┌─ SUPPLIED INFORMATION
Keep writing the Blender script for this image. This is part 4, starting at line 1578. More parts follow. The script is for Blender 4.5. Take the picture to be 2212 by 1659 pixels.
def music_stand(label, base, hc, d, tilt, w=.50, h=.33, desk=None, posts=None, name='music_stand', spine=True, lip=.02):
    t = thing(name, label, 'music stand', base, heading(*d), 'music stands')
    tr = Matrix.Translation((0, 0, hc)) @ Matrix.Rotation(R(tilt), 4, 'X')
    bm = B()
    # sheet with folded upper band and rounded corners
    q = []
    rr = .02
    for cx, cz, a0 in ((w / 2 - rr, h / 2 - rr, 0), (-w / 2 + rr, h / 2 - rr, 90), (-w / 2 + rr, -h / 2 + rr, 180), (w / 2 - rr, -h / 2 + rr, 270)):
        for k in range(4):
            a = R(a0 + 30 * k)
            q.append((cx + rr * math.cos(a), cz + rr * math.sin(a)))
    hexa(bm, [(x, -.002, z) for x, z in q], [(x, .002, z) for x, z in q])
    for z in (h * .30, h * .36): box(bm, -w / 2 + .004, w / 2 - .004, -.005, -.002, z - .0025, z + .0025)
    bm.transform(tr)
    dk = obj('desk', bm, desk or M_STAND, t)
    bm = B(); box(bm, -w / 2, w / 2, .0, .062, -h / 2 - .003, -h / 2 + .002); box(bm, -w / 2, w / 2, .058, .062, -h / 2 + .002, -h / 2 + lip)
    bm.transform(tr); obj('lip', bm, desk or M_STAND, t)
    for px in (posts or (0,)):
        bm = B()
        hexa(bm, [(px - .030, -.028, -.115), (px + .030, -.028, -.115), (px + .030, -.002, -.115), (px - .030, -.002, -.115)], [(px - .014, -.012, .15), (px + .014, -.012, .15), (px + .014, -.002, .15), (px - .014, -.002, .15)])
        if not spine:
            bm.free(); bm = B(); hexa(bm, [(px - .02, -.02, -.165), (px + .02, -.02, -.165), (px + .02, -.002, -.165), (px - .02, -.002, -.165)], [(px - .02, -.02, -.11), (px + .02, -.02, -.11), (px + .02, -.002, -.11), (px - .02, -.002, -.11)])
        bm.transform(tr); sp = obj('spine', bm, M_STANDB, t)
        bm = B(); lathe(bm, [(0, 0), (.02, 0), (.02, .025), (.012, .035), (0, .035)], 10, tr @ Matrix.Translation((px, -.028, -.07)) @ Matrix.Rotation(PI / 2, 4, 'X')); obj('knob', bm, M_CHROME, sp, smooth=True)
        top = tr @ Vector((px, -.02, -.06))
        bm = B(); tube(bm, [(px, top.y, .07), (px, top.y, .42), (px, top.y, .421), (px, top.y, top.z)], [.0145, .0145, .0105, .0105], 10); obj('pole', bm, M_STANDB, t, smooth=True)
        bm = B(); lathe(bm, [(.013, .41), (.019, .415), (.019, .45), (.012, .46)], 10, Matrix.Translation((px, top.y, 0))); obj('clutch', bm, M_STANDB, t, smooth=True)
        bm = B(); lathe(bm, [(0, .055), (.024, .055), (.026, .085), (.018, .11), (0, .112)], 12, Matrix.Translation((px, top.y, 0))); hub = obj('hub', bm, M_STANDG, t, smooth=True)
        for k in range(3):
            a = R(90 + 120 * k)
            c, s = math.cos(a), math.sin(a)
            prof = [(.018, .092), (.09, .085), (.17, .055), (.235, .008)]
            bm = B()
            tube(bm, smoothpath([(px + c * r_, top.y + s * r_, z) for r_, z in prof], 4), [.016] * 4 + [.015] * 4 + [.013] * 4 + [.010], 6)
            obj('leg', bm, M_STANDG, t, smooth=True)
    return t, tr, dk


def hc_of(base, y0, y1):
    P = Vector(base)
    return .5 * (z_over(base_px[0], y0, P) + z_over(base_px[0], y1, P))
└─
- _AIM_: Write the data from above out again, exactly.

- _TASK RESULT_:
Keep writing the Blender script for this image. This is part 4, starting at line 1578. More parts follow. The script is for Blender 4.5. Take the picture to be 2212 by 1659 pixels.
def music_stand(label, base, hc, d, tilt, w=.50, h=.33, desk=None, posts=None, name='music_stand', spine=True, lip=.02):
    t = thing(name, label, 'music stand', base, heading(*d), 'music stands')
    tr = Matrix.Translation((0, 0, hc)) @ Matrix.Rotation(R(tilt), 4, 'X')
    bm = B()
    # sheet with folded upper band and rounded corners
    q = []
    rr = .02
    for cx, cz, a0 in ((w / 2 - rr, h / 2 - rr, 0), (-w / 2 + rr, h / 2 - rr, 90), (-w / 2 + rr, -h / 2 + rr, 180), (w / 2 - rr, -h / 2 + rr, 270)):
        for k in range(4):
            a = R(a0 + 30 * k)
            q.append((cx + rr * math.cos(a), cz + rr * math.sin(a)))
    hexa(bm, [(x, -.002, z) for x, z in q], [(x, .002, z) for x, z in q])
    for z in (h * .30, h * .36): box(bm, -w / 2 + .004, w / 2 - .004, -.005, -.002, z - .0025, z + .0025)
    bm.transform(tr)
    dk = obj('desk', bm, desk or M_STAND, t)
    bm = B(); box(bm, -w / 2, w / 2, .0, .062, -h / 2 - .003, -h / 2 + .002); box(bm, -w / 2, w / 2, .058, .062, -h / 2 + .002, -h / 2 + lip)
    bm.transform(tr); obj('lip', bm, desk or M_STAND, t)
    for px in (posts or (0,)):
        bm = B()
        hexa(bm, [(px - .030, -.028, -.115), (px + .030, -.028, -.115), (px + .030, -.002, -.115), (px - .030, -.002, -.115)], [(px - .014, -.012, .15), (px + .014, -.012, .15), (px + .014, -.002, .15), (px - .014, -.002, .15)])
        if not spine:
            bm.free(); bm = B(); hexa(bm, [(px - .02, -.02, -.165), (px + .02, -.02, -.165), (px + .02, -.002, -.165), (px - .02, -.002, -.165)], [(px - .02, -.02, -.11), (px + .02, -.02, -.11), (px + .02, -.002, -.11), (px - .02, -.002, -.11)])
        bm.transform(tr); sp = obj('spine', bm, M_STANDB, t)
        bm = B(); lathe(bm, [(0, 0), (.02, 0), (.02, .025), (.012, .035), (0, .035)], 10, tr @ Matrix.Translation((px, -.028, -.07)) @ Matrix.Rotation(PI / 2, 4, 'X')); obj('knob', bm, M_CHROME, sp, smooth=True)
        top = tr @ Vector((px, -.02, -.06))
        bm = B(); tube(bm, [(px, top.y, .07), (px, top.y, .42), (px, top.y, .421), (px, top.y, top.z)], [.0145, .0145, .0105, .0105], 10); obj('pole', bm, M_STANDB, t, smooth=True)
        bm = B(); lathe(bm, [(.013, .41), (.019, .415), (.019, .45), (.012, .46)], 10, Matrix.Translation((px, top.y, 0))); obj('clutch', bm, M_STANDB, t, smooth=True)
        bm = B(); lathe(bm, [(0, .055), (.024, .055), (.026, .085), (.018, .11), (0, .112)], 12, Matrix.Translation((px, top.y, 0))); hub = obj('hub', bm, M_STANDG, t, smooth=True)
        for k in range(3):
            a = R(90 + 120 * k)
            c, s = math.cos(a), math.sin(a)
            prof = [(.018, .092), (.09, .085), (.17, .055), (.235, .008)]
            bm = B()
            tube(bm, smoothpath([(px + c * r_, top.y + s * r_, z) for r_, z in prof], 4), [.016] * 4 + [.015] * 4 + [.013] * 4 + [.010], 6)
            obj('leg', bm, M_STANDG, t, smooth=True)
    return t, tr, dk


def hc_of(base, y0, y1):
    P = Vector(base)
    return .5 * (z_over(base_px[0], y0, P) + z_over(base_px[0], y1, P))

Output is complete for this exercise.